A avaliação formativa se estabelece por meio de três operações: elaboração de critérios, definição de instrumentos para diagnóstico e estabelecimento de estratégias de intervenção.

Assumir uma avaliação baseada em critérios significa ter claro o que se espera que os estudantes aprendam ao final de um período específico de formação. Os critérios de avaliação estão intrinsicamente relacionados com os objetivos de aprendizagem.

Se os estudantes, na fase diagnóstica, conseguem extrair imagens de diferentes tipos de moradias por meio de recortes em revistas e jornais, estabelecendo comparações com as casas de sua comunidade, significa que parte do objetivo já foi atingido. Mas, em caso contrário, o docente precisará propor estratégias de intervenção para ajustar o planejamento à natureza das dificuldades constatadas.

Desse modo, a intervenção requer sempre uma reorganização do trabalho pedagógico, para que os estudantes consigam progredir em seu processo formativo. Frequentemente, isso exige um outro caminho metodológico: por exemplo, no caso em tela, o docente poderá apresentar diferentes imagens, ajudando-os a identificar características peculiares de cada moradia e tecendo comparações.

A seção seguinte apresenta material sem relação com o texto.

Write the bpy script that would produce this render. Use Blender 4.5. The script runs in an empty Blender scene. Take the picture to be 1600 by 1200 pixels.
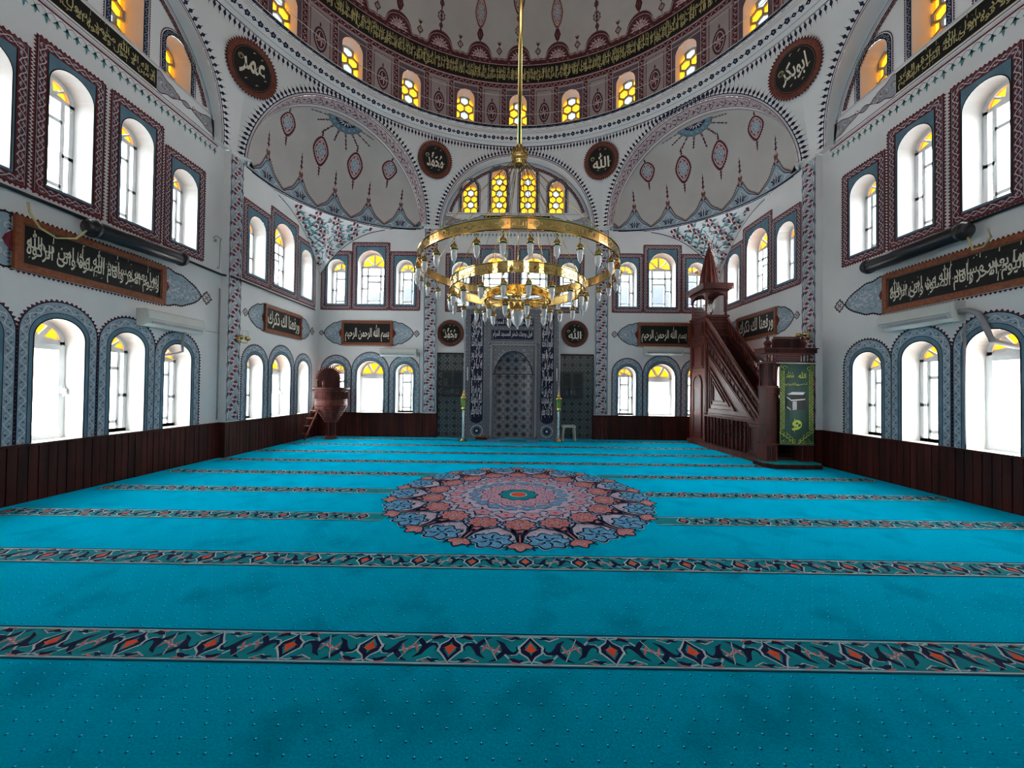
import bpy, math, random
from mathutils import Vector, Matrix
random.seed(7)
PI = math.pi
sc = bpy.context.scene
COL = sc.collection

# ------------------------------------------------------------------ camera, world, exposure
cd = bpy.data.cameras.new('camera')
cd.sensor_width = 36.0
cd.lens = 580.0 / 1600.0 * 36.0
cd.clip_start = 0.05
cd.clip_end = 1500.0
cam = bpy.data.objects.new('camera', cd)
COL.objects.link(cam)
CAM = Vector((-0.09, -5.175, 1.5))
_y, _p, _r = 0.0074, 0.0138, -0.012
cam.matrix_world = (Matrix.Translation(CAM) @ Matrix.Rotation(_y, 4, 'Z') @
                    Matrix.Rotation(PI / 2 + _p, 4, 'X') @ Matrix.Rotation(-_r, 4, 'Z'))
sc.camera = cam
sc.view_settings.view_transform = 'Standard'
sc.view_settings.look = 'None'
sc.view_settings.gamma = 1.0
sc.view_settings.use_curve_mapping = False
sc.view_settings.exposure = 0.38
SKY = 28.0
w = bpy.data.worlds.new('daylight_sky')
sc.world = w
w.use_nodes = True
nt = w.node_tree
bg = nt.nodes['Background']
tc = nt.nodes.new('ShaderNodeTexCoord')
sp = nt.nodes.new('ShaderNodeSeparateXYZ')
rp = nt.nodes.new('ShaderNodeValToRGB')
nt.links.new(tc.outputs['Generated'], sp.inputs[0])
nt.links.new(sp.outputs['Z'], rp.inputs[0])
rp.color_ramp.elements[0].position = 0.0
rp.color_ramp.elements[0].color = (0.94, 0.94, 0.93, 1)
rp.color_ramp.elements[1].position = 0.5
rp.color_ramp.elements[1].color = (1.0, 0.985, 0.96, 1)
nt.links.new(rp.outputs[0], bg.inputs[0])
bg.inputs[1].default_value = SKY
cy = sc.cycles
cy.use_denoising = True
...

Neste documento, em cada Quadro de Referência dos Componentes Curriculares, foi estabelecido, à luz das habilidades e objetivos de aprendizagem, um conjunto de critérios que poderão auxiliar em processos avaliativos mais formativos. O desafio é eleger os instrumentos apropriados para o diagnóstico e definir as estratégias de intervenção, caso forem necessárias, como é o caso da recuperação paralela, ainda no momento do planejamento.